[Records with scene code]
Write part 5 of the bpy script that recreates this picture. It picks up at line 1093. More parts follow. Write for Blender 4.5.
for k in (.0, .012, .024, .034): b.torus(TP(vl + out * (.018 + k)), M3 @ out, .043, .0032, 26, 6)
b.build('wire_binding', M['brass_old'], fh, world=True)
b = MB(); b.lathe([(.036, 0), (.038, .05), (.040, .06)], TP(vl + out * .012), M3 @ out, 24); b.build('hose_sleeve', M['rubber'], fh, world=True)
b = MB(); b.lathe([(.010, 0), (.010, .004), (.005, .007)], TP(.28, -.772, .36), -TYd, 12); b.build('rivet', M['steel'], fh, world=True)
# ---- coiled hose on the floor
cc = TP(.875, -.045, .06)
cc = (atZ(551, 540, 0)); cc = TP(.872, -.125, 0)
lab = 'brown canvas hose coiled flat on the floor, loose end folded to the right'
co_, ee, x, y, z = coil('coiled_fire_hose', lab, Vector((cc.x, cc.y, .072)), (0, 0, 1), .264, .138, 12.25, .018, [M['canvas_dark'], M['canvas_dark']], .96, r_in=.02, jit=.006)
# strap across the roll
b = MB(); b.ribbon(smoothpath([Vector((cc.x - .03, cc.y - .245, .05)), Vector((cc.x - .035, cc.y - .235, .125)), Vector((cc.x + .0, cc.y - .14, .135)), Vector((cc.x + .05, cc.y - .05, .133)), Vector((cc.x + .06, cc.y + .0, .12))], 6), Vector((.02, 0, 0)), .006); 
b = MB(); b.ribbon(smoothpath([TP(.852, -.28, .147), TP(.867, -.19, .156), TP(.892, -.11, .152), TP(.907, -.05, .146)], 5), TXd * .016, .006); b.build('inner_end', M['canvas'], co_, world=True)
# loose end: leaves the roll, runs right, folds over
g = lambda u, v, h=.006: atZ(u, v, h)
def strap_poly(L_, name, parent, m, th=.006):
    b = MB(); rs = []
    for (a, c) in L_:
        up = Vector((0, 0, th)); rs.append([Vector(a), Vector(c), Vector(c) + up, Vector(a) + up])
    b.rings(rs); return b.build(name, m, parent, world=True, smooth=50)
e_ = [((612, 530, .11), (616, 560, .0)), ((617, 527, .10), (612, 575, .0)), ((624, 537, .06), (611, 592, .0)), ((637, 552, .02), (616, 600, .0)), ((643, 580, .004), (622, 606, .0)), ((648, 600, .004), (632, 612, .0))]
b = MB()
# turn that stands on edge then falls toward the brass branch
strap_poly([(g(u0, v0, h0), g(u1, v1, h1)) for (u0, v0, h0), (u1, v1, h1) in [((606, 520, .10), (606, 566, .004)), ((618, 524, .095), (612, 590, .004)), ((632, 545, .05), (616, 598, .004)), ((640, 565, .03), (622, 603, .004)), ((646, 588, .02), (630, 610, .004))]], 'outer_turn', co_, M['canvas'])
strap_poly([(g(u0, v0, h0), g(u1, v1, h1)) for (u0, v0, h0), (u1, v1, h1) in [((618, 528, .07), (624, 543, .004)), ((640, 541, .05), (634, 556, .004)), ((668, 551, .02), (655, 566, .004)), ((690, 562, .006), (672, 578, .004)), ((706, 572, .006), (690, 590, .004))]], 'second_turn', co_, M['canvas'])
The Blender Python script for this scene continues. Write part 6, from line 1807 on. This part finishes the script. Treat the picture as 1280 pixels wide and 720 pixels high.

DIRECTION
Would you give the material above again, complete and exact?

ANSWER
Write part 5 of the bpy script that recreates this picture. It picks up at line 1093. More parts follow. Write for Blender 4.5.
for k in (.0, .012, .024, .034): b.torus(TP(vl + out * (.018 + k)), M3 @ out, .043, .0032, 26, 6)
b.build('wire_binding', M['brass_old'], fh, world=True)
b = MB(); b.lathe([(.036, 0), (.038, .05), (.040, .06)], TP(vl + out * .012), M3 @ out, 24); b.build('hose_sleeve', M['rubber'], fh, world=True)
b = MB(); b.lathe([(.010, 0), (.010, .004), (.005, .007)], TP(.28, -.772, .36), -TYd, 12); b.build('rivet', M['steel'], fh, world=True)
# ---- coiled hose on the floor
cc = TP(.875, -.045, .06)
cc = (atZ(551, 540, 0)); cc = TP(.872, -.125, 0)
lab = 'brown canvas hose coiled flat on the floor, loose end folded to the right'
co_, ee, x, y, z = coil('coiled_fire_hose', lab, Vector((cc.x, cc.y, .072)), (0, 0, 1), .264, .138, 12.25, .018, [M['canvas_dark'], M['canvas_dark']], .96, r_in=.02, jit=.006)
# strap across the roll
b = MB(); b.ribbon(smoothpath([Vector((cc.x - .03, cc.y - .245, .05)), Vector((cc.x - .035, cc.y - .235, .125)), Vector((cc.x + .0, cc.y - .14, .135)), Vector((cc.x + .05, cc.y - .05, .133)), Vector((cc.x + .06, cc.y + .0, .12))], 6), Vector((.02, 0, 0)), .006); 
b = MB(); b.ribbon(smoothpath([TP(.852, -.28, .147), TP(.867, -.19, .156), TP(.892, -.11, .152), TP(.907, -.05, .146)], 5), TXd * .016, .006); b.build('inner_end', M['canvas'], co_, world=True)
# loose end: leaves the roll, runs right, folds over
g = lambda u, v, h=.006: atZ(u, v, h)
def strap_poly(L_, name, parent, m, th=.006):
    b = MB(); rs = []
    for (a, c) in L_:
        up = Vector((0, 0, th)); rs.append([Vector(a), Vector(c), Vector(c) + up, Vector(a) + up])
    b.rings(rs); return b.build(name, m, parent, world=True, smooth=50)
e_ = [((612, 530, .11), (616, 560, .0)), ((617, 527, .10), (612, 575, .0)), ((624, 537, .06), (611, 592, .0)), ((637, 552, .02), (616, 600, .0)), ((643, 580, .004), (622, 606, .0)), ((648, 600, .004), (632, 612, .0))]
b = MB()
# turn that stands on edge then falls toward the brass branch
strap_poly([(g(u0, v0, h0), g(u1, v1, h1)) for (u0, v0, h0), (u1, v1, h1) in [((606, 520, .10), (606, 566, .004)), ((618, 524, .095), (612, 590, .004)), ((632, 545, .05), (616, 598, .004)), ((640, 565, .03), (622, 603, .004)), ((646, 588, .02), (630, 610, .004))]], 'outer_turn', co_, M['canvas'])
strap_poly([(g(u0, v0, h0), g(u1, v1, h1)) for (u0, v0, h0), (u1, v1, h1) in [((618, 528, .07), (624, 543, .004)), ((640, 541, .05), (634, 556, .004)), ((668, 551, .02), (655, 566, .004)), ((690, 562, .006), (672, 578, .004)), ((706, 572, .006), (690, 590, .004))]], 'second_turn', co_, M['canvas'])
The Blender Python script for this scene continues. Write part 6, from line 1807 on. This part finishes the script. Treat the picture as 1280 pixels wide and 720 pixels high.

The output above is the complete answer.